Pattern of the variation of the TEC extracted from the GPS, IRI 2016, IRI-Plas 2017 and NeQuick 2 over polar region, Antarctica

摘要

As a result of the complex and typical behavior of the earth's magnetic field, the high latitude ionospheric parameters (such as the Vertical Total Electron Content, VTEC) are very dynamic. Thus, this study mainly focuses on the pattern of variation of the VTEC inferred from the GPS, IRI 2016, IRI-Plas 2017 and NeQuick 2 with different height over Antarctica during 2011–2017. It has been shown that the GPS-derived (GPS VTEC) and modelled (IRI 2016, IRI-Plas 2017 and NeQuick 2) VTEC do not show significant variations in the hourly values. This shows that the solar irradiance mostly responsible for the ionization of neutral molecules in the earth's upper atmosphere does not show significant hourly variation in the region. Moreover, the GPS VTEC values are larger than the modelled values on most of the hours with the highest Root-Mean-Square Deviations, RMSD (close to 14 TECU) resulting from underestimation of the VTEC by the IRI 2016 model being observed in the March equinox in 2014. On the other hand, relatively small RMSDs (less than 1 TECU) are observed on most of the hours in using all models, demonstrating that the models’ performance is good with the NeQuick 2 model showing the best followed by the IRI-Plas 2017. Similar and smooth VTEC variation patterns are also observed in the bottom-side, topside and plasmaspheric layers during both the high and low solar activity years.
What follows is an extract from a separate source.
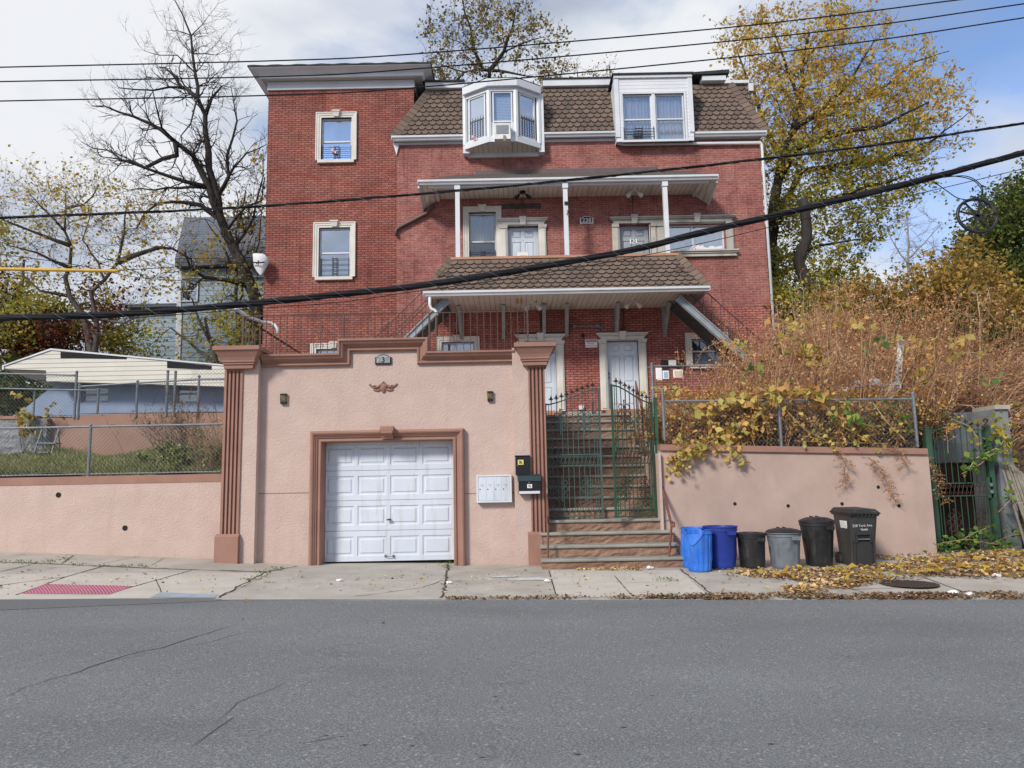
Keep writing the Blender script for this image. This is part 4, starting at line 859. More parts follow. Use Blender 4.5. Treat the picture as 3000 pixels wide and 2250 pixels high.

This shows the TEC variation does not have significant impact on the signal propagated through the ionosphere in the polar region. Besides, the highest and lowest contributions of the TEC have been seen in the topside and plasmaspheric layers, respectively. The topside TEC contribution generally increases when the solar activity (or solar irradiance) increases; while, the plasmaspheric TEC contribution enhances when the solar activity (or solar irradiance) drops. Moreover, the largest bottom-side contribution is observed in the December solstice during 2014–2017.